We have all heard of and seen roadmaps at corporations. Roadmaps are the output of closed door,
senior leadership, month long activities that results in an arrowed Gantt
chart. Roadmaps are usually done in
silos where Business and IT are separated.
You have all seen the chart that shows the 10-15 projects over the next
2-5 years. They are usually color coded
but probably lack a reference to the color meaning. This is the 'old' roadmap and it has been changing. Roadmaps are no longer closed
door activities and they do not solely rest with senior leadership to
provide.
Old vs. New Roadmap
The roadmap definition is changing. The old roadmap is fine for aligning how
projects will fall. Having these plans
is critical to business success. And
although not ideal, these plans can be built in silos with integration to other
departments after the plan is set. The new
roadmap takes success to the next level.
The new roadmap is a ‘Joint business and IT venture to align the
business process vision, technology strategies, and execution management into a
cohesive view of projects and initiatives providing expected benefits across a
timeline’.
Path to New Roadmap
To view a roadmap as a joint effort has taken organizations
many years to achieve and some are still not there. The change happens as IT leaders spend more
time in the business they provide support.
Business leaders take ownership in process improvements even if the enhancements
are technology-based. Business and IT
are working more closely today to manage data, meet customer requirements,
respond to business process problems, and innovative new services or
products. Organizations are realizing
that business transformation requires cross-functional teams working in
concert. This integration has led us to
the point where roadmaps can be designed jointly using all available data and
incorporate strategies and visions of IT and Business units.

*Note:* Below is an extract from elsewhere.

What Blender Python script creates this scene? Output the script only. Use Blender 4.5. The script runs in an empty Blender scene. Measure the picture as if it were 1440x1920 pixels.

Process to Build the Roadmap
Corporations know they need business transformations to stay
competitive and profitable. They know
where they have weakness in business processes and across the IT
landscape. The process to define the
roadmap capitalizes on this knowledge by designing the roadmap from the
bottom-up and top-down. At the bottom,
a current state inspection of processes and technology is performed to identify
weakness and threats. Included are
business and system requirements that are not being fulfilled, inefficient
process integration, and technology inhibitors. At the top, visions are extracted by senior
leadership to understand their motives and goals. Current operational and project-based
initiatives are analyzed to understand dependencies to Vision. Altogether, the current state findings along
with the vision and on-going initiatives are combined together to define a
future state that meets the needs of various stakeholders while considering
potential risks with the implementation effort, culture impact, and customer
impact.
Roadmap Considerations
There are some important themes to consider when developing
a roadmap. There is a blog written by
Kyle Fondren (http://blogs.captechconsulting.com/blog/kyle-fondren/process-power-tools-developing-the-strategic-roadmap)
that does a nice job outlining the components of a roadmap. Because of that blog, I will only topline
some of the most important aspects. The
roadmap’s ultimate benefit is that the projects and initiatives are structured
to build a complete system that will provide the discipline to achieve
sustainable benefits. Single projects
that are not tied to larger business transformations often 1) only return
temporary results before processes degrade back to their previous inefficient
state or 2) are not adequately aligned to the business strategy and fail to
gain adoption.
CapTech manages roadmaps with planning, execution, and
evaluation.

During roadmap planning, the following factors are
considered when aligning projects on the roadmap: short and long-term initiatives,
prioritization of projects, predecessor relationships between initiatives,
resource availability, and benefit capture. During roadmap execution, projects are managed
as they start and end in a choreographed sequence aimed at achieving desired
results. The evaluation of the roadmap
happens at a set of stage gates where benefits are captured and tracked in a
scorecard.
The Future for
Roadmaps
The arrowed Gantt roadmaps that we know so well will not go
away. Organizations that are running the
engine and doing ‘build to last’ projects will achieve some value with that
method of a roadmap. The organizations that are active in innovation, new
product ventures, mergers and acquisitions, and large business transformational
efforts will benefit from a more comprehensive and complete roadmap. This is the type of roadmap that is ‘built
for change’ by knowing where the organization currently is from the bottom-up
and where the organization wants to go from the top-down.